Beschreibung - English
Fuck
the system! But which system? The one that seals the borders, hindering the
entry of refugees seeking asylum or quartering them in desolate camps? The one
that colonizes public space with its advertising messages while pushing interventionists
like graffiti sprayers or skaters into illegality? Or even the art system
itself, and the white cube?
Ovidiu Anton's aesthetic employs the stylistic device of paradoxical
intervention. It relates intellectually to forms of expression found in youth
subcultures, such as spraying, stencil art and street art, but it also turns
their approaches and intentions upside down.
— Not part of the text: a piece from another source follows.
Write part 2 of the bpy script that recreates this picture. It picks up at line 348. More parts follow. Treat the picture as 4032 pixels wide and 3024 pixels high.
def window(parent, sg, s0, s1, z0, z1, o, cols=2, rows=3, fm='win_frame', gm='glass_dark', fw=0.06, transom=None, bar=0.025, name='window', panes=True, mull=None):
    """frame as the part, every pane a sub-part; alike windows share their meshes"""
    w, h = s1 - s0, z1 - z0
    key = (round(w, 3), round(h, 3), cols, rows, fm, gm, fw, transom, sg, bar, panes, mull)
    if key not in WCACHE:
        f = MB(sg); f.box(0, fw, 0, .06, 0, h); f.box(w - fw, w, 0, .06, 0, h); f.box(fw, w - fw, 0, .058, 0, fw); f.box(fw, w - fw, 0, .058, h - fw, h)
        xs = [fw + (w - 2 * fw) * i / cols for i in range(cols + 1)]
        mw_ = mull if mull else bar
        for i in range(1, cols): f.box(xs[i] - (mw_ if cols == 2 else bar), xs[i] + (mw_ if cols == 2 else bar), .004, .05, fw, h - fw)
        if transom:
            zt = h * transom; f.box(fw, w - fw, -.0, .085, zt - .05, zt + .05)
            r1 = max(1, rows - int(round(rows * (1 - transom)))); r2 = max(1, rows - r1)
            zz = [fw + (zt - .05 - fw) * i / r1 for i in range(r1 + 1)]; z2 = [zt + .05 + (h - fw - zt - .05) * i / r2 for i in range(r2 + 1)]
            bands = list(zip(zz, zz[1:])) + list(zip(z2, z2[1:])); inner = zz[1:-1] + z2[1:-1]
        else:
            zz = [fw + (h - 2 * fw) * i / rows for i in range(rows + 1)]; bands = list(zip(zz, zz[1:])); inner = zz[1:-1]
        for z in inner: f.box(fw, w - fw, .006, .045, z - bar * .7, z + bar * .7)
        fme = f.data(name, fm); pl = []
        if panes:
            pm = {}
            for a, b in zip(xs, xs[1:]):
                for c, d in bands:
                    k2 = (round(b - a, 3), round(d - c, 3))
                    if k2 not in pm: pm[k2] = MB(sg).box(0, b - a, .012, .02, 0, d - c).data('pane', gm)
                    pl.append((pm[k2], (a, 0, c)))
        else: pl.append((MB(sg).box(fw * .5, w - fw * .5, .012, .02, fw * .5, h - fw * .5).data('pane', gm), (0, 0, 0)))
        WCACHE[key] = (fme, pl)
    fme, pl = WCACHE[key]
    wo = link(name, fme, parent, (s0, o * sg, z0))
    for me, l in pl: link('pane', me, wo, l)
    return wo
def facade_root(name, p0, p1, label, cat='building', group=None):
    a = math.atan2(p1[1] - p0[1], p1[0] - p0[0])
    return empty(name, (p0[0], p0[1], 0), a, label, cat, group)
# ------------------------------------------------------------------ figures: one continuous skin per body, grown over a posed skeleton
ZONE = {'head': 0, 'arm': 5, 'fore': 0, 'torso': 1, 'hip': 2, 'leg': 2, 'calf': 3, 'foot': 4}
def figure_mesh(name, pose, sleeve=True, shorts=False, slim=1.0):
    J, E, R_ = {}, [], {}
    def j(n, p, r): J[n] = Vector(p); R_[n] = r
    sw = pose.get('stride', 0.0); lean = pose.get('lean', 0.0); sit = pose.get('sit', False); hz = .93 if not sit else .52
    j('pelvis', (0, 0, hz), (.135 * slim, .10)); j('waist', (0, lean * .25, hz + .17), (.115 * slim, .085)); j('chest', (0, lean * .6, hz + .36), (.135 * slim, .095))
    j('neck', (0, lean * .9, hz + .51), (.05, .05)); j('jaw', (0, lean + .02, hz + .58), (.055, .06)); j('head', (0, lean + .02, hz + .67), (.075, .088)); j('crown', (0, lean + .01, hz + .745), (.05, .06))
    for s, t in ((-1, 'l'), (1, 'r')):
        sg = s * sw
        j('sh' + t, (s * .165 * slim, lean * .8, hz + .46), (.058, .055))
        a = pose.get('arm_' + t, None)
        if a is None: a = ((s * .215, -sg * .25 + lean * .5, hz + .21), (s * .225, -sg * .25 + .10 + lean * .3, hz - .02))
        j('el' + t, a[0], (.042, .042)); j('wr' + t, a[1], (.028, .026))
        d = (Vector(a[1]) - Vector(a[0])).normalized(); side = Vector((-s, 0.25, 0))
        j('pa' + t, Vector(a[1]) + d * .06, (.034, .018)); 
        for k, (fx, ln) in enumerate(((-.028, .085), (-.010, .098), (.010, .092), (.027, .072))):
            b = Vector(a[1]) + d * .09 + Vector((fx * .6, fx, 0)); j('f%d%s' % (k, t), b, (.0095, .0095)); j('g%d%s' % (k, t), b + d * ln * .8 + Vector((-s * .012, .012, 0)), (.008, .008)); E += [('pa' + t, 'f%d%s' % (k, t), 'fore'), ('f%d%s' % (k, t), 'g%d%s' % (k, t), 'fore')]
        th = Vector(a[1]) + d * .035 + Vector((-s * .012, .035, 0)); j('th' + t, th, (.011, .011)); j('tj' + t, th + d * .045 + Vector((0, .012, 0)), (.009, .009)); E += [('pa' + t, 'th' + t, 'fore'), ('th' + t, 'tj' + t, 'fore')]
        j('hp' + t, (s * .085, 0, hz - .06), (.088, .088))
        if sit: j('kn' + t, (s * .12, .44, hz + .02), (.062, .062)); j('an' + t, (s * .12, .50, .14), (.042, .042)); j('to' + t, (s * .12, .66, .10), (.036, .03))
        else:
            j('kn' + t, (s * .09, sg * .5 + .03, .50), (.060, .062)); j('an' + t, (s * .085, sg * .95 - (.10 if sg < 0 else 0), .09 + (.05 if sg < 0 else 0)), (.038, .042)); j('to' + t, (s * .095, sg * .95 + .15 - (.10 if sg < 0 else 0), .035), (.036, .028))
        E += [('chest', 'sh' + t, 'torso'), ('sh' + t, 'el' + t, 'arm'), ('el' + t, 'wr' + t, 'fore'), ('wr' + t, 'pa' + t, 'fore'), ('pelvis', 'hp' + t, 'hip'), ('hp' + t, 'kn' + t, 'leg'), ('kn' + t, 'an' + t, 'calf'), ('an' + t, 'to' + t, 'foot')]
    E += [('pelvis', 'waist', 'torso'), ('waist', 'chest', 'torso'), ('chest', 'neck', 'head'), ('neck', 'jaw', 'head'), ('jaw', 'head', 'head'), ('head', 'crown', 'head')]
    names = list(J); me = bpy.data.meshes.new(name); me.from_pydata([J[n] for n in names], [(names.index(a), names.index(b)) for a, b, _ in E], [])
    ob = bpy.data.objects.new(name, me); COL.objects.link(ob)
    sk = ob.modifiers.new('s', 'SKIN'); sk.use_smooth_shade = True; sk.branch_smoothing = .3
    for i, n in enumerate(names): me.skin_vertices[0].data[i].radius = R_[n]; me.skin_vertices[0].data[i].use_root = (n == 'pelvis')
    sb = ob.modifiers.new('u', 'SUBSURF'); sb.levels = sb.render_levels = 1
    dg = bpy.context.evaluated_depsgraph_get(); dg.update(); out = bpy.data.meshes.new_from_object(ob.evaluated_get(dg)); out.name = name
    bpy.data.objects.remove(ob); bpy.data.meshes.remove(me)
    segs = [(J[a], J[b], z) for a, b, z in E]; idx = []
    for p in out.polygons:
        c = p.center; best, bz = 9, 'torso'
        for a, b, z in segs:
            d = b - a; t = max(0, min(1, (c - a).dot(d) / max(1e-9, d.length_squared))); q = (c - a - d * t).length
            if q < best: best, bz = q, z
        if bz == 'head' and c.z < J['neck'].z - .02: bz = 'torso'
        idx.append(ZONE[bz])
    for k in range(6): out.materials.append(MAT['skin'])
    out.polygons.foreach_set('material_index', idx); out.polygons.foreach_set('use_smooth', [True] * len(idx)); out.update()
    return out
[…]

Anton translates the tattoo,
quickly sprayed onto the architecture of money and power in the dark of night,
into the slower system of drawing; he transfers wall inscriptions from
Marseille to the walls of buildings in Vienna and vice versa; he replicates the
functional design of Le Corbusier using 'poor' materials; and in the video
"It doesn't matter where" he translates the 'on the run' that is
always a part of guerrilla actions in public space into a 'chase' scene that
mixes up time and space entirely.
The central work in this exhibition is the installation "Killing Time and
Observing the Surroundings", which thematizes the flight of Ovidiu
Anton's father from post-Ceausescu Rumania and his temporary stays in
transitory spaces like Vienna's railway stations and the nearby refugee camp in
Traiskirchen. The artwork uses many layers and media tracks, whereby the
asynchrony of video and audio conveys a geographical and psychical loss of
orientation. In his most recent video "Street Cat Deluxe", which was
created during an extended stay in Istanbul, Anton shows street cats talking
about problems of gentrification in the Turkish metropolis: there is something
alienating about this humanization, and it also allows the work to utilize the
irritation arising from unusually linked video and audio tracks. L'homme en
révolte – this is the central theme of the young artist of Rumanian descent.
And yet he is not interested in the emphatic gesture of resistance for its own
sake, but in its symbolic depiction, its anchoring in continually permutating
life-worlds and conditions, which charge it with energy. The work involves a
dialectic tension between places and non-places, between social norms and
transgressions, between damnation and salvation. Sauve qui peut (la vie)!